The invention belongs to the technical field of electroformed nickel molds. It specifically discloses a nickel mold for PDCPD material forming and an electroforming manufacturing process for the nickel mold. The mold features a surface resistant to sticking, uniform heat conduction, good smoothness of the product's A-side, and a long service life. Keywords: PDCPD Nickel Mold; Electroforming Manufacturing Process; Surface Properties; Service Life
I. Introduction
Polydicyclopentadiene (PDCPD) is commonly used to manufacture automotive components, such as bumpers, fender liners, instrument panels, and fenders. Its injection molding requirements are high. Traditional molds often have issues like insufficient smoothness of the cavity surface and a tendency for the material to stick, particularly resulting in less than ideal smoothness for Class A surface forming of automotive parts.
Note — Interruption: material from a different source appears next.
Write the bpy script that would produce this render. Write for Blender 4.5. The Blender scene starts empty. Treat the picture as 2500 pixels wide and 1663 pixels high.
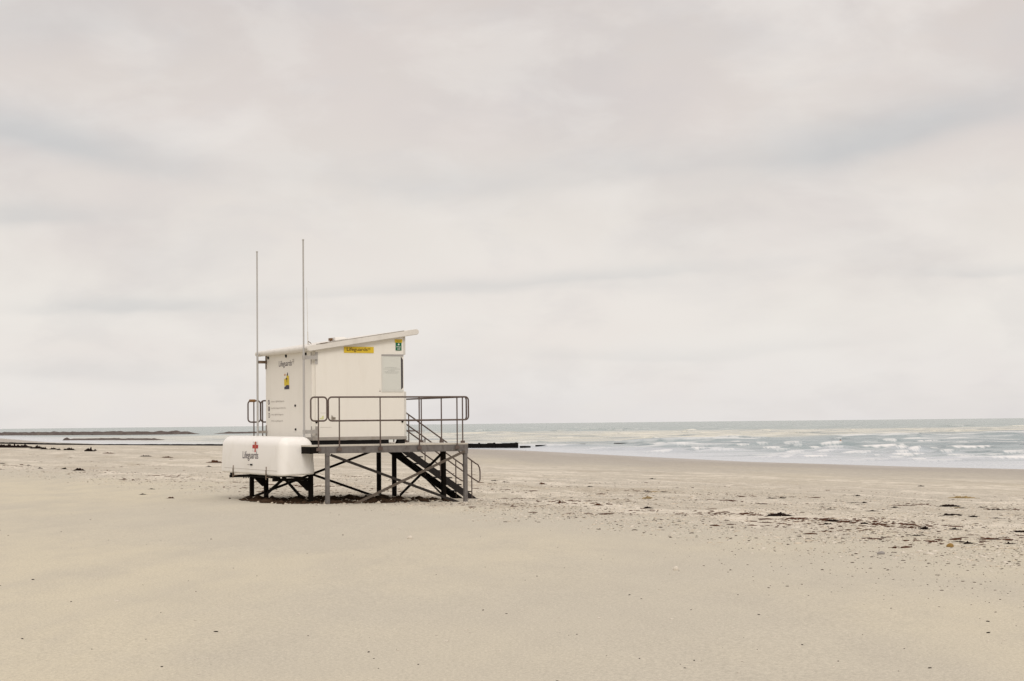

II. Structure of the PDCPD Nickel Mold
PDCPD nickel mold comprises matching upper and lower molds. The lower mold is equipped with a parting surface and internal flow channels. It also features a sealing groove surrounding the edge of the parting surface. The parting surface additionally has venting grooves, with the venting grooves and internal flow channels located on opposite sides of the parting surface. It is characterized in that: the face of the upper mold opposite the lower mold is provided with an electroformed nickel layer.
III. Electroforming Manufacturing Process for the DCPD Nickel Mold
The lower mold is cast from aluminum alloy and undergoes precision machining via conventional processes. The upper mold is manufactured using an electroforming process. The specific manufacturing process for the upper mold includes the following steps:
Create a master mold (electrode mold) according to the design parameters.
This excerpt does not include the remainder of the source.